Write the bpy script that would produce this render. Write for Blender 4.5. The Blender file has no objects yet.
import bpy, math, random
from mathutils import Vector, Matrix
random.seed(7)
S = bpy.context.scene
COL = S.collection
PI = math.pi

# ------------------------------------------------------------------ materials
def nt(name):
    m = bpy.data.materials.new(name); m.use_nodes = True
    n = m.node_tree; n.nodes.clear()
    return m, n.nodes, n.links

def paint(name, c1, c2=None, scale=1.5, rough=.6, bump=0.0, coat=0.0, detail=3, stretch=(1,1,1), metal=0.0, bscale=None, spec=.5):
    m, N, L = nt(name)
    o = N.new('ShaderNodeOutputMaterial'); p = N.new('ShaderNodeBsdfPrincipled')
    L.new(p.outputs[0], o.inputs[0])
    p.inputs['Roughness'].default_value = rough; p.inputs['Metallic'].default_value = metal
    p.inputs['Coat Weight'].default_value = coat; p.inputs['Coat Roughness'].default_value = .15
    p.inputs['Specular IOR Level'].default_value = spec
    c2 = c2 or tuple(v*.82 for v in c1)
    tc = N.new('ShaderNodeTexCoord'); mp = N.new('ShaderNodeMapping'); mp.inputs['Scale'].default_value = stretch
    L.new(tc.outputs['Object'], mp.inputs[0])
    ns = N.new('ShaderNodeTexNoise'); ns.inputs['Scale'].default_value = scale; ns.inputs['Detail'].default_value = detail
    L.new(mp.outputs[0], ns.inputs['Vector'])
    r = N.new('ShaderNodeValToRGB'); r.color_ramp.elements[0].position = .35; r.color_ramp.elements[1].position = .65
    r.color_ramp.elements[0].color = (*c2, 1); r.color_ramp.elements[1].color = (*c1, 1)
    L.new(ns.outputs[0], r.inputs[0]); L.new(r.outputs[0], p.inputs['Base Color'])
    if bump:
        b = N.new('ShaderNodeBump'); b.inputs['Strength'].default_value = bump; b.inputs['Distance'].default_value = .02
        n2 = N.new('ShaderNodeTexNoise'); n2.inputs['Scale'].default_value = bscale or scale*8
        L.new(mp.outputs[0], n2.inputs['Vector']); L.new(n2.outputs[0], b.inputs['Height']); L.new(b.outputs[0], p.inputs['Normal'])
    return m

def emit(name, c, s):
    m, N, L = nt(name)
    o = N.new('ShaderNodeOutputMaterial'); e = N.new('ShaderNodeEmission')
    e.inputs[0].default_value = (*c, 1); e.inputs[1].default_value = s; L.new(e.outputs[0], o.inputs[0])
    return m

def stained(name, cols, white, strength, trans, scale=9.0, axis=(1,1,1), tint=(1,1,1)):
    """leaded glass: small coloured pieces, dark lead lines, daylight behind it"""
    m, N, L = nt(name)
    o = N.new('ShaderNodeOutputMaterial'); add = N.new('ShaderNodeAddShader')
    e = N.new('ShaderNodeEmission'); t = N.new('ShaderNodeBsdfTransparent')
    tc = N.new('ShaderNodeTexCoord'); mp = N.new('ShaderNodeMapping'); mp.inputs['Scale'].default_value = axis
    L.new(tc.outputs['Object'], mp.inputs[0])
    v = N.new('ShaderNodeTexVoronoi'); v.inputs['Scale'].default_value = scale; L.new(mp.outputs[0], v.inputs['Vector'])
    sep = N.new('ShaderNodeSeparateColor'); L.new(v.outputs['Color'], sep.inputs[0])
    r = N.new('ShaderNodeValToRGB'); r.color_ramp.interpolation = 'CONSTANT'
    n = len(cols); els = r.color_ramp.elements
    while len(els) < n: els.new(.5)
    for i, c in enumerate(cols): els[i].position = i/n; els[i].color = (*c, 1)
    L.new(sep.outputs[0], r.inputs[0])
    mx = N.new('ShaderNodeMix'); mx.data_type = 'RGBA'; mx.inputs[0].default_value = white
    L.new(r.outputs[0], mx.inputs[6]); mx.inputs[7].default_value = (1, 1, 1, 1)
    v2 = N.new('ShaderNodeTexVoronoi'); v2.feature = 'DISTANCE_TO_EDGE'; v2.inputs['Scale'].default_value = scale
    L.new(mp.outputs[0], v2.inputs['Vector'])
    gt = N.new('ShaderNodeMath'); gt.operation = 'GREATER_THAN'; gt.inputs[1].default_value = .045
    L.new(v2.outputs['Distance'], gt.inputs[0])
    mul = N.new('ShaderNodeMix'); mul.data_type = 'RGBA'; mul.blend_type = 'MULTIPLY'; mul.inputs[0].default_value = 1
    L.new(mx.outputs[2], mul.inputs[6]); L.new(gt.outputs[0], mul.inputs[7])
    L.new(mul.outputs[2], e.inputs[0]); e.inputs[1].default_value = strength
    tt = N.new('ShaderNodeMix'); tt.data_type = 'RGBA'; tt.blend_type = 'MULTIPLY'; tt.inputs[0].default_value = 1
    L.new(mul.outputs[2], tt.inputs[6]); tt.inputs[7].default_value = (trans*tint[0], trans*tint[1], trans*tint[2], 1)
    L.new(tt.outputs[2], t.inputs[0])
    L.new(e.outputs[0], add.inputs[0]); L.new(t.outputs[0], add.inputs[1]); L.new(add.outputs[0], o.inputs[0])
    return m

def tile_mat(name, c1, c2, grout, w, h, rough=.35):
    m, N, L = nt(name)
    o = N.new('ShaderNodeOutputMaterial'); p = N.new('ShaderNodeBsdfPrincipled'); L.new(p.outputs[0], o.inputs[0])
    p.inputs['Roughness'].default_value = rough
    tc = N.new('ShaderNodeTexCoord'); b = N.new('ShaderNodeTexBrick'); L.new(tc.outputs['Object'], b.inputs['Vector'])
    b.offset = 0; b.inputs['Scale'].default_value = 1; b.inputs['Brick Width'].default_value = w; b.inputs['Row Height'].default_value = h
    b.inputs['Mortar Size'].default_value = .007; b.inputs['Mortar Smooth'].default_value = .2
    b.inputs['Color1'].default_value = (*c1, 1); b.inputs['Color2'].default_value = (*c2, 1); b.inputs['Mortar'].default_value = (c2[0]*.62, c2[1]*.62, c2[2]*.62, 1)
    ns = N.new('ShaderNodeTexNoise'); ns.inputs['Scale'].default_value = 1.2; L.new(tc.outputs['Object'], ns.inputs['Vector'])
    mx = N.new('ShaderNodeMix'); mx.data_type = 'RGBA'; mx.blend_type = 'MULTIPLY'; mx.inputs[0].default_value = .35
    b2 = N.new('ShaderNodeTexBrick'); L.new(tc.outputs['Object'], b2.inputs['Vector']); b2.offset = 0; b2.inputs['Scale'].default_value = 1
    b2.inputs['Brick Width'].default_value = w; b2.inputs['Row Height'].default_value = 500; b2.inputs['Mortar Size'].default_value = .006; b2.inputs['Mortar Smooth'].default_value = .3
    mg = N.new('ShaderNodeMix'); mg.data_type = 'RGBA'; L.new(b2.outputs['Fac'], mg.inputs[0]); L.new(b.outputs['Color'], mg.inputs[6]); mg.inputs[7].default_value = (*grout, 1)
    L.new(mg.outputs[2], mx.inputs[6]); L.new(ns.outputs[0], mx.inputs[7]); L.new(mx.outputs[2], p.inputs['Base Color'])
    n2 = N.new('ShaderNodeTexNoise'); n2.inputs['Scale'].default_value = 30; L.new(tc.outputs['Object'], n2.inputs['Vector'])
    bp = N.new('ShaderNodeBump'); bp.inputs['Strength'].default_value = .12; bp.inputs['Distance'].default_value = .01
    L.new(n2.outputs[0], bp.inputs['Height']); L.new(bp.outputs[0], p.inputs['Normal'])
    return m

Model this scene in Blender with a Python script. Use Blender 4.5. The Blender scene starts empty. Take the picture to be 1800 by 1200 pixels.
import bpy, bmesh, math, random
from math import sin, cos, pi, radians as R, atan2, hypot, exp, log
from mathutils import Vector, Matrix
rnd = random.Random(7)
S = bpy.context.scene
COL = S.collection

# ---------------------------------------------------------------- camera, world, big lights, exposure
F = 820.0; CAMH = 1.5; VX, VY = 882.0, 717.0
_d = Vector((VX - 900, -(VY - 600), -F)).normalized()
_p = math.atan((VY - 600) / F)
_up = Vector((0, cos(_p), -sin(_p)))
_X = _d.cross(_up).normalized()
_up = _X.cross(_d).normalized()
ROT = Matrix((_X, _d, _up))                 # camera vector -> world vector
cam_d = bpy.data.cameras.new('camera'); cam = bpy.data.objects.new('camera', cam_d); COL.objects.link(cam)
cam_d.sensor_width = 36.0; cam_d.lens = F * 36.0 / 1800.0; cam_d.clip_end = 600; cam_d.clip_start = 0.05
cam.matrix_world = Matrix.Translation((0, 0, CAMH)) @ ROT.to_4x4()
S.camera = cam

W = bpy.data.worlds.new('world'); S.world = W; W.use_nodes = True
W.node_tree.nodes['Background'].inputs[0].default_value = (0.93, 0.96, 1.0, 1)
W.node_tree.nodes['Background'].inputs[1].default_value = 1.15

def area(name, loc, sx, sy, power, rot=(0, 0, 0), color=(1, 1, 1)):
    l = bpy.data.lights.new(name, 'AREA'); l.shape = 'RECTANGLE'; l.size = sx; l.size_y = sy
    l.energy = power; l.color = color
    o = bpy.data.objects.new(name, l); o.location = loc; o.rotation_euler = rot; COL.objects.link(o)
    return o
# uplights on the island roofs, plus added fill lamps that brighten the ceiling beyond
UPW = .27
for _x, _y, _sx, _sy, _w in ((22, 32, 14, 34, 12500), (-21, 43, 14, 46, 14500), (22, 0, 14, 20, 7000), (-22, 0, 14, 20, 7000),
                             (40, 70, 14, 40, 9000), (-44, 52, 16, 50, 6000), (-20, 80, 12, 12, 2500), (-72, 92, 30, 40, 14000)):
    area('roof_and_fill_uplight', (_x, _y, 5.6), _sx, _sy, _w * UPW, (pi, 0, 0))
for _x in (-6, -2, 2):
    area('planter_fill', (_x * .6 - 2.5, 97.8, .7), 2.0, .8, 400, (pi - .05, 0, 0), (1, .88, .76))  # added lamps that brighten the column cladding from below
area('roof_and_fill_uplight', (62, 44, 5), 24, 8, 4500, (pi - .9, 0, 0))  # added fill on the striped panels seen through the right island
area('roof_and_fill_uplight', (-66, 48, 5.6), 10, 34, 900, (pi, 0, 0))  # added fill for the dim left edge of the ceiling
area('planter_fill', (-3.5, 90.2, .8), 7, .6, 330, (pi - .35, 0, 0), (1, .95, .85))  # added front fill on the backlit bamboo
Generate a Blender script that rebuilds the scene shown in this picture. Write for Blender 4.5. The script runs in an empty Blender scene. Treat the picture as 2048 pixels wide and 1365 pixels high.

Task:
Lines from the top of the entries through the line with "return m, n.nodes, n.links" are to be transcribed exactly, and nothing more.

Output below:
Write the bpy script that would produce this render. Write for Blender 4.5. The Blender file has no objects yet.
import bpy, math, random
from mathutils import Vector, Matrix
random.seed(7)
S = bpy.context.scene
COL = S.collection
PI = math.pi

# ------------------------------------------------------------------ materials
def nt(name):
    m = bpy.data.materials.new(name); m.use_nodes = True
    n = m.node_tree; n.nodes.clear()
    return m, n.nodes, n.links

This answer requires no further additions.